Pressure mounts on Denktash

PRESSURE is mounting on Turkish Cypriot leader Rauf Denktash, as the international community, opposition parties in the north and even Ankara appear to have ganged up to push for a solution before May next year.

Reports have begun to surface in the north hinting that Denktash will be sidelined “like Arafat” and that elections slated for December could be brought forward to October to give time to a new Turkish Cypriot negotiator to thrash out a solution based on the Annan plan by March.

General elections in Greece in April have added urgency to the race to find a solution, as the Athens government is expected to wind down by the end of February.

Republican Turkish Party leader Mehmet Ali Talat told Politis newspaper that he had already sent a letter to ‘parliament’ demanding a debate for early elections in the north, bringing them forward from December to October. Reports suggest this move is supported by Ankara.

Yesterday, following a meeting of Greek and Turkish Cypriot party leaders at the Ledra Palace United Cyprus Party leader Izzet Izcan said Denktash might use the elections as a ploy “to show that he is willing to sit at the table” and then abandon the process at a later date.

Denktash has rejected the Annan plan point blank, refusing last March to put it to a referendum in the north.

“We want someone who will accept the solution of the Cyprus problem on the basis of the Annan plan and who will accept the referendum of the Turkish Cypriot community,” Izcan said.

“Our job is to change the negotiator. Our job is to get the support of the Turkish Cypriot community, which we feel that we have, and we do not see these elections as elections but as a referendum,” he added.

Izcan’s comments echoed those made by US State Department Co-ordinator Thomas Weston to a Turkish television channel at the weekend.

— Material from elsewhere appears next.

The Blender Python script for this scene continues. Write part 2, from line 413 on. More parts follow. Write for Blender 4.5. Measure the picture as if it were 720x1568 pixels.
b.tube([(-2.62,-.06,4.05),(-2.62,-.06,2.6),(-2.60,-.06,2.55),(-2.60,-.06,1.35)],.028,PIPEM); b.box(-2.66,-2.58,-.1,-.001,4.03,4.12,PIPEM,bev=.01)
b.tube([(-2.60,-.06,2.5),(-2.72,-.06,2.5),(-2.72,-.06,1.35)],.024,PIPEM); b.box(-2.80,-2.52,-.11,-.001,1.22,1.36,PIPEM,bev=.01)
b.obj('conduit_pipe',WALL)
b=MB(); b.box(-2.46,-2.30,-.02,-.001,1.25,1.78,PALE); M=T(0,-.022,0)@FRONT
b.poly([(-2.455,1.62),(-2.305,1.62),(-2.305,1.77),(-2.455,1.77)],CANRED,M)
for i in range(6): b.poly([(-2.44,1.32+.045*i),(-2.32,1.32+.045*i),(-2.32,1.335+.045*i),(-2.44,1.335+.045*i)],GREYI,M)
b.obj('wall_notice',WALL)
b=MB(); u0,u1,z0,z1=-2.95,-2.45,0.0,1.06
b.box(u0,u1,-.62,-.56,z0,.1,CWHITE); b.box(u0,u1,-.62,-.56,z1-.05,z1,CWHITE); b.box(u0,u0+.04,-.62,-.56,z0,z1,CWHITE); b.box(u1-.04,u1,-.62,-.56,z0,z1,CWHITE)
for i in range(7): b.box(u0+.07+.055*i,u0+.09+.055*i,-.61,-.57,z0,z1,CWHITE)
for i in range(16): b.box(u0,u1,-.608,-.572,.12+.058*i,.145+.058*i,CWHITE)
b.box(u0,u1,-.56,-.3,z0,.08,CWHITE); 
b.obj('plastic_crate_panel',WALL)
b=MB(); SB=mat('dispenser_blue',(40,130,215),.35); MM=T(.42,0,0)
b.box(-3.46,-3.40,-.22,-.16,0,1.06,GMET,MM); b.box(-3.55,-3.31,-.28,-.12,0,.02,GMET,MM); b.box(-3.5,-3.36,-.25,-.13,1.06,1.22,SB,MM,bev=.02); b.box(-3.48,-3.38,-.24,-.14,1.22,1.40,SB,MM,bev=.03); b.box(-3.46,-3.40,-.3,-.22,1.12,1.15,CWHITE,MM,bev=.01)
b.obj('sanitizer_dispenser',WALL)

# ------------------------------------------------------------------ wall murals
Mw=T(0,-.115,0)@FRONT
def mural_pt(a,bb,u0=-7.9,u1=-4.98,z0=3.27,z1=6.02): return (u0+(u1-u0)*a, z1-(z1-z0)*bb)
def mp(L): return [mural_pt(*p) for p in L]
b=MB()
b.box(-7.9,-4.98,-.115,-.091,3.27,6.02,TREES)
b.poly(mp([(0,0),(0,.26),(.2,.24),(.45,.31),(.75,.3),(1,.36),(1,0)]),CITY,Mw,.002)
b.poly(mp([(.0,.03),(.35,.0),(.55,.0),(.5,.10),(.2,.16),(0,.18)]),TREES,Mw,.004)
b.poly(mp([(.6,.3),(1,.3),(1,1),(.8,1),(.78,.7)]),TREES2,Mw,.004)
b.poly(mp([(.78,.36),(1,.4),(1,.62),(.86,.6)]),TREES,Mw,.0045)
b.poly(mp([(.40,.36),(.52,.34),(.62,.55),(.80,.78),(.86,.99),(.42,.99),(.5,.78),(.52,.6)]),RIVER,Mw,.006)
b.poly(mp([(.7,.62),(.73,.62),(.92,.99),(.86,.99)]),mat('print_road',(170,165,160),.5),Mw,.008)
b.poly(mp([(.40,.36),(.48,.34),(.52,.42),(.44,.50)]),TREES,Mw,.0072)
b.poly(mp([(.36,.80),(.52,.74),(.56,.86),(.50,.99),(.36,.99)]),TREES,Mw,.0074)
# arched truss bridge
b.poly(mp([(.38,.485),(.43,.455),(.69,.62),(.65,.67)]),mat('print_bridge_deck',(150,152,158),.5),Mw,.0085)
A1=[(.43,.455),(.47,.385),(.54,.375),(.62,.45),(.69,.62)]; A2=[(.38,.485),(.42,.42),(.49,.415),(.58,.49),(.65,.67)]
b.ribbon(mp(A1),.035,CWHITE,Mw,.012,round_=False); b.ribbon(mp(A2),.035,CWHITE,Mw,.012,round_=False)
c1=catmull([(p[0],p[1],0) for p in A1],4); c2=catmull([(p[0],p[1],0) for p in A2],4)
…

The US is spearheading the latest campaign for a settlement before May 2004, when Cyprus joins the EU. In one of the most frank interviews yet, Weston expressed US support for the Turkish Cypriot opposition and was clear that if Denktash did not co-operate in reaching a settlement, the Annan plan would still go to referendum.

He said that if the opposition was elected he had no doubt a settlement would be reached in time.

“We believe there is a great deal of support for EU membership for Turkish Cypriots entering the EU at the same time as Greek Cypriots – therefore settlement, therefore the Annan plan and therefore a referendum,” Weston said.

“We believe that will be expressed during the elections in December. In many ways without characterising it too starkly, because I think it is very hard to predict these things all in advance, in many ways the elections in December are also a referendum on the policies of Mr Denktash.”

Weston added the US would still try to convince Denktash of the benefits of a solution, but added he was not optimistic in this regard.

“If agreement can not be reached then the only legitimate, democratic thing to do is to put it to the people of Cyprus… and let the people of Cyprus determine their future rather than having someone else determine it for them,” he added. A referendum would have to be held by April, he said.

Weston also said that by resisting, Denktash was not only taking on the responsibility for the future of the Turkish Cypriots but also for Turkey, whose EU aspirations would be affected by failure to reach a solution in Cyprus.

Weston said he had met a much harder stance from Denktash than he had in Ankara. Turkey’s attitude was much closer to that of the Turkish Cypriots, he said, adding that Turkish Foreign Minister Abdullah Gul had not expressed the notion that a solution could not be found before next May. “This, of course, coincides with our analysis,” Weston said. “We (the US and Ankara) believe that not only the Annan plan should be on the table, we believe that it is on the table.”